» **GIVEN REQUEST**: Every line of the material is to be quoted verbatim, minus the pictures.

» **EXTRACTED INFORMATION**:
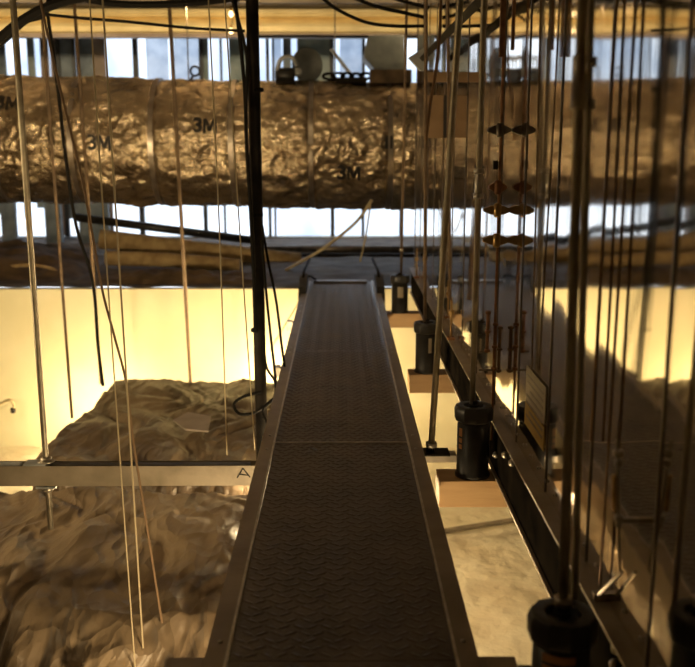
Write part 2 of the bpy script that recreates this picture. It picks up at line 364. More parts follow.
for s, lab in ((-1,'left'),(1,'right')):
    t = thing('outrigger', 'short brown outrigger jutting from the walkway at the bottom %s' % lab, 'bracket', (s*.45,2.58,-.02))
    local(t, B((min(s*.409,s*.52),2.42,-.075), (max(s*.409,s*.52),2.60,-.013)), 'arm', M['rail'], .004)
    local(t, B((min(s*.43,s*.50),2.44,-.013), (max(s*.43,s*.50),2.56,-.007)), 'plate', M['rail'])
    if s > 0: local(t, B((.52,2.46,-.07), (.56,2.56,-.02)), 'end_block', M['black'])
for y in (6.8, 8.6):
    t = thing('cross_channel', 'steel channel beneath the %s of the walkway' % ('middle' if y < 8 else 'far part'), 'beam', (0,y,-.16))
    local(t, B((-.50,y-.04,-.20), (.43,y+.04,-.125)), 'channel', M['galv'], .004)
    local(t, B((-.50,y-.045,-.125), (-.45,y+.045,-.118)), 'cap_plate', M['galv'])

# ---------------------------------------------------------------- polished duct on the right
WX = .76; ZB = .22; ZT = 3.12
duct = thing('polished_duct', 'tall mirror polished sheet metal duct along the right of the walkway', 'duct', (1.5,5,ZB))
ys = [.9,1.55,2.15,2.75,3.35,3.95,4.55,5.2,5.85,6.5,7.15,7.8,8.45,9.1,9.75]
for pi_, (a, b) in enumerate(zip(ys, ys[1:])):
    bm = NB(); nx, nz_ = 14, 40
    g = []
    amp = random.uniform(.0012,.0028)*random.choice((1,1,-1))
    for i in range(nx+1):
        row = []
        for j in range(nz_+1):
            u = i/nx; v = j/nz_; y = a+.004+(b-a-.008)*u; z = ZB + (ZT-ZB)*v
            x = WX - amp*math.sin(math.pi*u) - .0026*noise.noise(Vector((y*1.9,z*.8,pi_*3.1)))*math.sin(math.pi*u)
            row.append(bm.verts.new((x,y,z)))
        g.append(row)
    for i in range(nx):
        for j in range(nz_): bm.faces.new((g[i][j],g[i+1][j],g[i+1][j+1],g[i][j+1])).smooth = True
    back = [bm.verts.new((WX+.02,y,z)) for y,z in ((a+.004,ZB),(b-.004,ZB),(b-.004,ZT),(a+.004,ZT))]
    bm.faces.new(back)
    local(duct, bm, 'side_panel', M['mirror'])
for y in ys[1:-1]:
    local(duct, B((WX-.004,y-.004,ZB), (WX+.02,y+.004,ZT)), 'standing_seam', M['seam'])
local(duct, B((WX+.021,.9,ZB), (2.1,9.75,ZT)), 'body', M['seam'])
local(duct, B((WX-.005,9.75,ZB), (2.1,9.79,ZT)), 'end_flange', M['seam'])
# label on the wall of the duct
def onwall(px, py, off=.008):
    d = ROT @ Vector(((px-347.5)/F_PX, -(py-333.5)/F_PX, -1)); return CAM + d*((WX-off)/d.x)
la, lb = onwall(527,365), onwall(544,440)
yA, yB = la.y, lb.y
zA, zB_ = la.z, onwall(535,412).z
local(duct, B((WX-.010,yB,zB_), (WX-.006,yA,zA)), 'warning_label', M['white'])
zC = onwall(536,440).z
local(duct, B((WX-.010,yB,zC), (WX-.006,yA,zB_-.01)), 'caution_label', M['yellow'])
bm = NB()
for i in range(7):
    z = zA-.03-i*.028
    box(bm, (WX-.0115,yB+.03,z-.005), (WX-.0102,yA-.03-(.06 if i%3==2 else 0),z+.004))
prt = local(duct, bm, 'label_print', M['seam'])
# rivets along the bottom
bm = NB()
for i in range(60):
    y = 1.2 + i*.142
    lathe(bm, [(.007,0),(.006,-.004),(.002,-.006)], 8, (WX-.004,y,ZB+.05), 'x')
local(duct, bm, 'rivet', M['galv'])['kind'] = 'stuff'
# long base channel
ch = thing('base_channel', 'long black steel channel along the foot of the polished duct', 'channel', (.73,5,-.04))
bm = NB(); prism(bm, [(.73,-.04),(.86,-.04),(.86,-.03),(.742,-.03),(.742,.20),(.86,.20),(.86,.208),(.73,.208)], 'y', .9, 9.8); local(ch, bm, 'channel', M['webblack'])
bm = NB(); box(bm, (.706,.9,.209), (.86,9.8,.217)); local(ch, bm, 'top_flange', M['rail'])
bm = NB(); box(bm, (.715,.9,-.041), (.73,9.8,-.030)); local(ch, bm, 'bottom_lip', M['rail'])
for (px, py) in ((497,455),(506,455),(513,463),(619,646),(617,665)):
    d = ROT @ Vector(((px-347.5)/F_PX, -(py-333.5)/F_PX, -1)); q = CAM + d*(.73/d.x)
    bm = NB(); lathe(bm, [(.016,0),(.016,-.010),(.010,-.018),(.004,-.02)], 10, (.73,q.y,max(-.02,min(.19,q.z))), 'x'); local(ch, bm, 'bolt', M['galv'])

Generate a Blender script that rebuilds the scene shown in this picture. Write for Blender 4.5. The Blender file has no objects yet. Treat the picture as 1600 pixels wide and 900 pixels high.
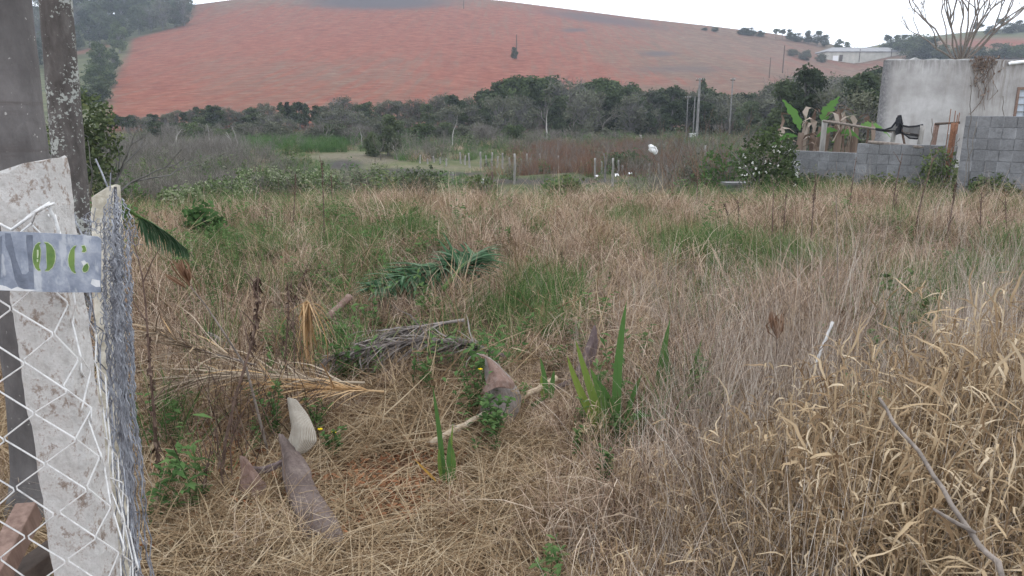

» **SOLUTION**:
Write part 2 of the bpy script that recreates this picture. It picks up at line 364. More parts follow.
for s, lab in ((-1,'left'),(1,'right')):
    t = thing('outrigger', 'short brown outrigger jutting from the walkway at the bottom %s' % lab, 'bracket', (s*.45,2.58,-.02))
    local(t, B((min(s*.409,s*.52),2.42,-.075), (max(s*.409,s*.52),2.60,-.013)), 'arm', M['rail'], .004)
    local(t, B((min(s*.43,s*.50),2.44,-.013), (max(s*.43,s*.50),2.56,-.007)), 'plate', M['rail'])
    if s > 0: local(t, B((.52,2.46,-.07), (.56,2.56,-.02)), 'end_block', M['black'])
for y in (6.8, 8.6):
    t = thing('cross_channel', 'steel channel beneath the %s of the walkway' % ('middle' if y < 8 else 'far part'), 'beam', (0,y,-.16))
    local(t, B((-.50,y-.04,-.20), (.43,y+.04,-.125)), 'channel', M['galv'], .004)
    local(t, B((-.50,y-.045,-.125), (-.45,y+.045,-.118)), 'cap_plate', M['galv'])

# ---------------------------------------------------------------- polished duct on the right
WX = .76; ZB = .22; ZT = 3.12
duct = thing('polished_duct', 'tall mirror polished sheet metal duct along the right of the walkway', 'duct', (1.5,5,ZB))
ys = [.9,1.55,2.15,2.75,3.35,3.95,4.55,5.2,5.85,6.5,7.15,7.8,8.45,9.1,9.75]
for pi_, (a, b) in enumerate(zip(ys, ys[1:])):
    bm = NB(); nx, nz_ = 14, 40
    g = []
    amp = random.uniform(.0012,.0028)*random.choice((1,1,-1))
    for i in range(nx+1):
        row = []
        for j in range(nz_+1):
            u = i/nx; v = j/nz_; y = a+.004+(b-a-.008)*u; z = ZB + (ZT-ZB)*v
            x = WX - amp*math.sin(math.pi*u) - .0026*noise.noise(Vector((y*1.9,z*.8,pi_*3.1)))*math.sin(math.pi*u)
            row.append(bm.verts.new((x,y,z)))
        g.append(row)
    for i in range(nx):
        for j in range(nz_): bm.faces.new((g[i][j],g[i+1][j],g[i+1][j+1],g[i][j+1])).smooth = True
    back = [bm.verts.new((WX+.02,y,z)) for y,z in ((a+.004,ZB),(b-.004,ZB),(b-.004,ZT),(a+.004,ZT))]
    bm.faces.new(back)
    local(duct, bm, 'side_panel', M['mirror'])
for y in ys[1:-1]:
    local(duct, B((WX-.004,y-.004,ZB), (WX+.02,y+.004,ZT)), 'standing_seam', M['seam'])
local(duct, B((WX+.021,.9,ZB), (2.1,9.75,ZT)), 'body', M['seam'])
local(duct, B((WX-.005,9.75,ZB), (2.1,9.79,ZT)), 'end_flange', M['seam'])
# label on the wall of the duct
def onwall(px, py, off=.008):
    d = ROT @ Vector(((px-347.5)/F_PX, -(py-333.5)/F_PX, -1)); return CAM + d*((WX-off)/d.x)
la, lb = onwall(527,365), onwall(544,440)
yA, yB = la.y, lb.y
zA, zB_ = la.z, onwall(535,412).z
local(duct, B((WX-.010,yB,zB_), (WX-.006,yA,zA)), 'warning_label', M['white'])
zC = onwall(536,440).z
local(duct, B((WX-.010,yB,zC), (WX-.006,yA,zB_-.01)), 'caution_label', M['yellow'])
bm = NB()
for i in range(7):
    z = zA-.03-i*.028
    box(bm, (WX-.0115,yB+.03,z-.005), (WX-.0102,yA-.03-(.06 if i%3==2 else 0),z+.004))
prt = local(duct, bm, 'label_print', M['seam'])
# rivets along the bottom
bm = NB()
for i in range(60):
    y = 1.2 + i*.142
    lathe(bm, [(.007,0),(.006,-.004),(.002,-.006)], 8, (WX-.004,y,ZB+.05), 'x')
local(duct, bm, 'rivet', M['galv'])['kind'] = 'stuff'
# long base channel
ch = thing('base_channel', 'long black steel channel along the foot of the polished duct', 'channel', (.73,5,-.04))
bm = NB(); prism(bm, [(.73,-.04),(.86,-.04),(.86,-.03),(.742,-.03),(.742,.20),(.86,.20),(.86,.208),(.73,.208)], 'y', .9, 9.8); local(ch, bm, 'channel', M['webblack'])
bm = NB(); box(bm, (.706,.9,.209), (.86,9.8,.217)); local(ch, bm, 'top_flange', M['rail'])
bm = NB(); box(bm, (.715,.9,-.041), (.73,9.8,-.030)); local(ch, bm, 'bottom_lip', M['rail'])
for (px, py) in ((497,455),(506,455),(513,463),(619,646),(617,665)):
    d = ROT @ Vector(((px-347.5)/F_PX, -(py-333.5)/F_PX, -1)); q = CAM + d*(.73/d.x)
    bm = NB(); lathe(bm, [(.016,0),(.016,-.010),(.010,-.018),(.004,-.02)], 10, (.73,q.y,max(-.02,min(.19,q.z))), 'x'); local(ch, bm, 'bolt', M['galv'])

Generate a Blender script that rebuilds the scene shown in this picture. Write for Blender 4.5. The Blender file has no objects yet. Treat the picture as 1600 pixels wide and 900 pixels high.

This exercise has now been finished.